What the task requires =
Transcribe the listing below from its opening line up to and including the line that contains "far_protos.append(hidden_proto('far_tree', me))"; reproduce nothing else.

***

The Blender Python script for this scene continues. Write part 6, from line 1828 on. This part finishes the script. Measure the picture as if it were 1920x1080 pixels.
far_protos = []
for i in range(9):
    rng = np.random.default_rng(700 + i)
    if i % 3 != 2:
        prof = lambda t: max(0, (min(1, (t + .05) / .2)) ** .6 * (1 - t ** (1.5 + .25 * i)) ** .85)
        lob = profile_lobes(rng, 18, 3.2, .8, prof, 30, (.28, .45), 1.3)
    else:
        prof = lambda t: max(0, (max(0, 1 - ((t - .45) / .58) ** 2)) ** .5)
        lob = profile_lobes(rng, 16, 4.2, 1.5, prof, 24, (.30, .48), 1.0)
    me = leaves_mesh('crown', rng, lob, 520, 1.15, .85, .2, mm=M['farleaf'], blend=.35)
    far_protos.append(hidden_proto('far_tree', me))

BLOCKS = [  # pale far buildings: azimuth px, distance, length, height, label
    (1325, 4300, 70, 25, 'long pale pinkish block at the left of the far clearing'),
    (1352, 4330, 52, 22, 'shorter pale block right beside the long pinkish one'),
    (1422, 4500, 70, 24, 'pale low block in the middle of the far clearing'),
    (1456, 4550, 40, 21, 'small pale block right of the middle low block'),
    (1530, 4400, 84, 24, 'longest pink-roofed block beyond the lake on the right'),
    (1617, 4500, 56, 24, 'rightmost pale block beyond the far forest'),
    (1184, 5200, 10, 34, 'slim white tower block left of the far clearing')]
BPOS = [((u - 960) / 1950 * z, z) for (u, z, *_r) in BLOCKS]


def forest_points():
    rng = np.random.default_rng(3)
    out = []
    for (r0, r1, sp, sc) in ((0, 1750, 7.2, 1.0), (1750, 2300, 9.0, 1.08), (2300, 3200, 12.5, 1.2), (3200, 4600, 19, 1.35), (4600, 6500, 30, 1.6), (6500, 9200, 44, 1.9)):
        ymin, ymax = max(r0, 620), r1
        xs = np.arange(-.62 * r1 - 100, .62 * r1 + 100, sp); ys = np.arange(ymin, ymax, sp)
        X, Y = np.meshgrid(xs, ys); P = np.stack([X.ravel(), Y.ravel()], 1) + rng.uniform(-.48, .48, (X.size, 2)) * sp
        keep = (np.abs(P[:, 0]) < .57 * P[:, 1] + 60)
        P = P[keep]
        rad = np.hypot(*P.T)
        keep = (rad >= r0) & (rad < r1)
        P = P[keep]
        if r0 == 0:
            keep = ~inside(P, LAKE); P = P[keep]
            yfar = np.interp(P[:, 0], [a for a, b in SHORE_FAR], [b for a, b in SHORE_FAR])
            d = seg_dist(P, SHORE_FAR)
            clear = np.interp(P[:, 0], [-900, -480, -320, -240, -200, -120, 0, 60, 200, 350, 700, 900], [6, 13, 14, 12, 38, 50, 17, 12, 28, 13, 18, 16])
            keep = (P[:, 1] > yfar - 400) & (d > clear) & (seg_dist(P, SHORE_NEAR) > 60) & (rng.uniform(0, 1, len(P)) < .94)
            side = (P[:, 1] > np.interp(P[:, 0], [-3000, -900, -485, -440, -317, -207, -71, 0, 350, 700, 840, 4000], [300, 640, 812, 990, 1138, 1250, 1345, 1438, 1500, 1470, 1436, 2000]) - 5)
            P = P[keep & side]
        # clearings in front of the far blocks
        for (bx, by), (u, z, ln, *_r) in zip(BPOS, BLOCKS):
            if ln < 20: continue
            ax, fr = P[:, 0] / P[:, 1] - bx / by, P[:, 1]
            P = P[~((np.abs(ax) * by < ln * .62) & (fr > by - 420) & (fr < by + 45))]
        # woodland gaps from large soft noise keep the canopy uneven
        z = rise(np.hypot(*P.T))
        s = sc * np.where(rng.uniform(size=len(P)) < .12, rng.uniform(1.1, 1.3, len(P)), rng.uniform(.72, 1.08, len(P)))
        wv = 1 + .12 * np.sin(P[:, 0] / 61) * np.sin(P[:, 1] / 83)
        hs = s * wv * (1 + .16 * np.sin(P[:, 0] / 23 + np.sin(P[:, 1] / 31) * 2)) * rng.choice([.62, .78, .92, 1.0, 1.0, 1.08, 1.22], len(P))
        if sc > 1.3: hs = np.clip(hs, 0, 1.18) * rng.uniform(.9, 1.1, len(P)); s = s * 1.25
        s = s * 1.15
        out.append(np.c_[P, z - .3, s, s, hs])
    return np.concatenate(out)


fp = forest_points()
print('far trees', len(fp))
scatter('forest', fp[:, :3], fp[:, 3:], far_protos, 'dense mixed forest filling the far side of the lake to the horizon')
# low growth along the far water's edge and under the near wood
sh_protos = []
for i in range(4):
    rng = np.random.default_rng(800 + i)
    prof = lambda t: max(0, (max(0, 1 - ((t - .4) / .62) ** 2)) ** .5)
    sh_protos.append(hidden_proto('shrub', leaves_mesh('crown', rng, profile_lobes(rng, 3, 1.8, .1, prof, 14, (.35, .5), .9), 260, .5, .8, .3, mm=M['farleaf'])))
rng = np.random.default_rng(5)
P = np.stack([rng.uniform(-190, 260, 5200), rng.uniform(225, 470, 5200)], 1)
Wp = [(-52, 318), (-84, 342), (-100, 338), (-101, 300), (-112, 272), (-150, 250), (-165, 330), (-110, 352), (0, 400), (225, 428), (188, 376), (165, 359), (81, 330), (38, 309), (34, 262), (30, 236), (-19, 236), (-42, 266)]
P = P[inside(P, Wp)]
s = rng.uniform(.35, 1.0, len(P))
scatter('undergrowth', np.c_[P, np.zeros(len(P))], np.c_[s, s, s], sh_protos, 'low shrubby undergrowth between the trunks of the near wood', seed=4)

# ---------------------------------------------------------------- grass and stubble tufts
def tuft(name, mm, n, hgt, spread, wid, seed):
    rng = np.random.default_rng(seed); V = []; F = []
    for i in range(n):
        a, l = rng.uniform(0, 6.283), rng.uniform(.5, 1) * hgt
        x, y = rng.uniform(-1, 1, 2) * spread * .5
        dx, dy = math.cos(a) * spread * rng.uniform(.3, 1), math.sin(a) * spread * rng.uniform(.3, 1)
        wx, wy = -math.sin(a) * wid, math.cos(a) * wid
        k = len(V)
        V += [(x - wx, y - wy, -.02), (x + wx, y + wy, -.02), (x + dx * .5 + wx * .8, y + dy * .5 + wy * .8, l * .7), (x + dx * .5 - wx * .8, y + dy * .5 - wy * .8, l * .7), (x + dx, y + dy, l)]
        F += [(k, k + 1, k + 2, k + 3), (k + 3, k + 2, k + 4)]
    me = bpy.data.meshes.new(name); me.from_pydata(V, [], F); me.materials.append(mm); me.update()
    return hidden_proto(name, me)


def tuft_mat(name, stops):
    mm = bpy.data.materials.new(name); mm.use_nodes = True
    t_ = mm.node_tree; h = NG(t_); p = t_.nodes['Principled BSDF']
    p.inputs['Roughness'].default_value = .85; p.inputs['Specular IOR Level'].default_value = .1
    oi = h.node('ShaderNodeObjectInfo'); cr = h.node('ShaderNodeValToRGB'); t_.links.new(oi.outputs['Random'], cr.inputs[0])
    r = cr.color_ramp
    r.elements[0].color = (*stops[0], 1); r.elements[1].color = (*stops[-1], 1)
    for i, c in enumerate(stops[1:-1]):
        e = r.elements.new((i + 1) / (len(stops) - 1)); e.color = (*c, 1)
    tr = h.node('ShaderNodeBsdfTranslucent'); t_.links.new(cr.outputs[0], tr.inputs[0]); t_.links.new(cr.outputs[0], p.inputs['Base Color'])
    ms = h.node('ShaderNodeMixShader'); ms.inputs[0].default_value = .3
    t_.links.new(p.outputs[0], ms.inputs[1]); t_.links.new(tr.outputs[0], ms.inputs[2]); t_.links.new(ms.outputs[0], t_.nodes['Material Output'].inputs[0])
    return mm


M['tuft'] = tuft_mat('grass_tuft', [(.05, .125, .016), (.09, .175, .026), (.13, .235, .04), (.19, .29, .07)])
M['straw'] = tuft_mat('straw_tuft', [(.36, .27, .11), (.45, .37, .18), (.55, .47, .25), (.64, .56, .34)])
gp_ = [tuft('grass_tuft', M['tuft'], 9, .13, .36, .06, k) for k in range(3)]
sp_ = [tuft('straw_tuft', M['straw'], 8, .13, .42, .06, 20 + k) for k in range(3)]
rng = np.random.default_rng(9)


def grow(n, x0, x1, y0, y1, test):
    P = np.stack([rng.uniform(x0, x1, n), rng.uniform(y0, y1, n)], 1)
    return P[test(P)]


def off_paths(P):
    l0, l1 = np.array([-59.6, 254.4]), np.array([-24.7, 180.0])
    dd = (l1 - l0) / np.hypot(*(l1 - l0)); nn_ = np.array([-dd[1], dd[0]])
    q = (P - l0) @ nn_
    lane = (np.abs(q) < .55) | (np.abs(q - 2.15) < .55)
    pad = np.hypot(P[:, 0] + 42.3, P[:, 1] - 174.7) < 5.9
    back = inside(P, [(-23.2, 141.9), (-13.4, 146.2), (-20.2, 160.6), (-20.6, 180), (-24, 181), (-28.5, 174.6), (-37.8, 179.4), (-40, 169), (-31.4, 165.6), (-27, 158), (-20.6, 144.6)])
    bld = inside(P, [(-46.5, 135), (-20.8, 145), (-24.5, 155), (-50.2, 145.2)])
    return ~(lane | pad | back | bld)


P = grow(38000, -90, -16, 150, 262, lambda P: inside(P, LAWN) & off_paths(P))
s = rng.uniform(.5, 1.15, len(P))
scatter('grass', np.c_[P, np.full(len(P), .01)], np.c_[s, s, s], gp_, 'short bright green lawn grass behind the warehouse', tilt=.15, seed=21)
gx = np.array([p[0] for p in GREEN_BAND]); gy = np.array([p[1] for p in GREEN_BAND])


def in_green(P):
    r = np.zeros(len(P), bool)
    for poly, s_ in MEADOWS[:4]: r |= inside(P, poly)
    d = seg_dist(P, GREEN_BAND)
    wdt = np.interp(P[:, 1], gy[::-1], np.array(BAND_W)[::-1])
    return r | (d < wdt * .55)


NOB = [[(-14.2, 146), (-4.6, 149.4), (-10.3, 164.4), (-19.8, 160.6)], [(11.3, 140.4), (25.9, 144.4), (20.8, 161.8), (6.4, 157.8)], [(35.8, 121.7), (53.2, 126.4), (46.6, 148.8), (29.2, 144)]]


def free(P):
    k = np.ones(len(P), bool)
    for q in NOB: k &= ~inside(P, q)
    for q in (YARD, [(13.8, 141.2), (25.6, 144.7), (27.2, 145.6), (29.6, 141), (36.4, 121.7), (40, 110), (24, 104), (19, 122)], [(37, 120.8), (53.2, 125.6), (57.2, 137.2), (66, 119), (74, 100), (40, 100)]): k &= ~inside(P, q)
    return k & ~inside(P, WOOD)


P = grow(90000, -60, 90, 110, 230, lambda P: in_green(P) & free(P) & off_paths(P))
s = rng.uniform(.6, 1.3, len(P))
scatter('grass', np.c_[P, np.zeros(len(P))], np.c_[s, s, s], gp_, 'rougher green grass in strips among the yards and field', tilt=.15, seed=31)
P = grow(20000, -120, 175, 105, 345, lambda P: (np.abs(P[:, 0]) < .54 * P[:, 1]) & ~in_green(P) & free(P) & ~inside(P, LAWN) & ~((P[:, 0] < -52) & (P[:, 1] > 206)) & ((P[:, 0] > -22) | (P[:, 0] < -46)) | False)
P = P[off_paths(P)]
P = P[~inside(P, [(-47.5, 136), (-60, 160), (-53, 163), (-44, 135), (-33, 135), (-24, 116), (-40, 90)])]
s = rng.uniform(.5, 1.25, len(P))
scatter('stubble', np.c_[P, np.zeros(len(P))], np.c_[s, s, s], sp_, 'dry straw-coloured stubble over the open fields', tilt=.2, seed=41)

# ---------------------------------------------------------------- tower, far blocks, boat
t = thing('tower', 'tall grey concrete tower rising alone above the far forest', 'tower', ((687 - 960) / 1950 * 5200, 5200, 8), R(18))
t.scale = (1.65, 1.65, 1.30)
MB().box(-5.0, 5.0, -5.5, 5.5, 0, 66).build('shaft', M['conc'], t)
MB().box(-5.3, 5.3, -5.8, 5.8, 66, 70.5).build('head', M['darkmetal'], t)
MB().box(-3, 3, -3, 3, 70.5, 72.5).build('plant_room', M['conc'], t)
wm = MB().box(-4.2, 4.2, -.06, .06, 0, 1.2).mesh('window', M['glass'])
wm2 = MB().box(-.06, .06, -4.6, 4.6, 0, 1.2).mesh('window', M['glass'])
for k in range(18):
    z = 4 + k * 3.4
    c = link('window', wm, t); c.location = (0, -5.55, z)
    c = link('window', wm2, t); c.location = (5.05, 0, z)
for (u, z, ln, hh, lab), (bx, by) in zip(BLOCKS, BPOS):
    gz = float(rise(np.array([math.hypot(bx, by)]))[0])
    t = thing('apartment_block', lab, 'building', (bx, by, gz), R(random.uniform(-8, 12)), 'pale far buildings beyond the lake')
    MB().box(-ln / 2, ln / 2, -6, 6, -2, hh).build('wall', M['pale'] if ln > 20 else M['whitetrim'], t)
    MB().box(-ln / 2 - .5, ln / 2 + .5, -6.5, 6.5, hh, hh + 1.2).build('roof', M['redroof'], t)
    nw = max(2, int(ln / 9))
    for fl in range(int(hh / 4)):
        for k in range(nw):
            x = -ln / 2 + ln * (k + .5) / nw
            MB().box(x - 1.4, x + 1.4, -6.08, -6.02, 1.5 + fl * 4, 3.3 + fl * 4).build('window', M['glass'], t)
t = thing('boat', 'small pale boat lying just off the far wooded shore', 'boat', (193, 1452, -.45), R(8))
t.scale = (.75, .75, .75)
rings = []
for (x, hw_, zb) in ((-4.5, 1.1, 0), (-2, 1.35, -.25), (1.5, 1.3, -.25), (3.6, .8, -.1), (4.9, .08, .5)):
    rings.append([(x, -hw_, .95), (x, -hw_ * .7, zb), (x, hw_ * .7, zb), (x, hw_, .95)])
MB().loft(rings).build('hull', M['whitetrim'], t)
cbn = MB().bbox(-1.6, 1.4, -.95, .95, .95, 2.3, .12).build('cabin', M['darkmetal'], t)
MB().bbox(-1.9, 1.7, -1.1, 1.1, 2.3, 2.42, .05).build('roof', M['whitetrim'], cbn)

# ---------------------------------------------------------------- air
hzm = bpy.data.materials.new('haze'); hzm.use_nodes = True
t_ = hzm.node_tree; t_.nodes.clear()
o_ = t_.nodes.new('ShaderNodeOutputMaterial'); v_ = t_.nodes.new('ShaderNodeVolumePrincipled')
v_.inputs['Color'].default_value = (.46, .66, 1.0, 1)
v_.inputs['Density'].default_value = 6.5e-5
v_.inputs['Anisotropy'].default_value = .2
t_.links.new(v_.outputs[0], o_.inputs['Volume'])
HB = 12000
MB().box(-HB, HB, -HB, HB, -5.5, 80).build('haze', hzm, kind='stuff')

***

Full output =
The Blender Python script for this scene continues. Write part 6, from line 1828 on. This part finishes the script. Measure the picture as if it were 1920x1080 pixels.
far_protos = []
for i in range(9):
    rng = np.random.default_rng(700 + i)
    if i % 3 != 2:
        prof = lambda t: max(0, (min(1, (t + .05) / .2)) ** .6 * (1 - t ** (1.5 + .25 * i)) ** .85)
        lob = profile_lobes(rng, 18, 3.2, .8, prof, 30, (.28, .45), 1.3)
    else:
        prof = lambda t: max(0, (max(0, 1 - ((t - .45) / .58) ** 2)) ** .5)
        lob = profile_lobes(rng, 16, 4.2, 1.5, prof, 24, (.30, .48), 1.0)
    me = leaves_mesh('crown', rng, lob, 520, 1.15, .85, .2, mm=M['farleaf'], blend=.35)
    far_protos.append(hidden_proto('far_tree', me))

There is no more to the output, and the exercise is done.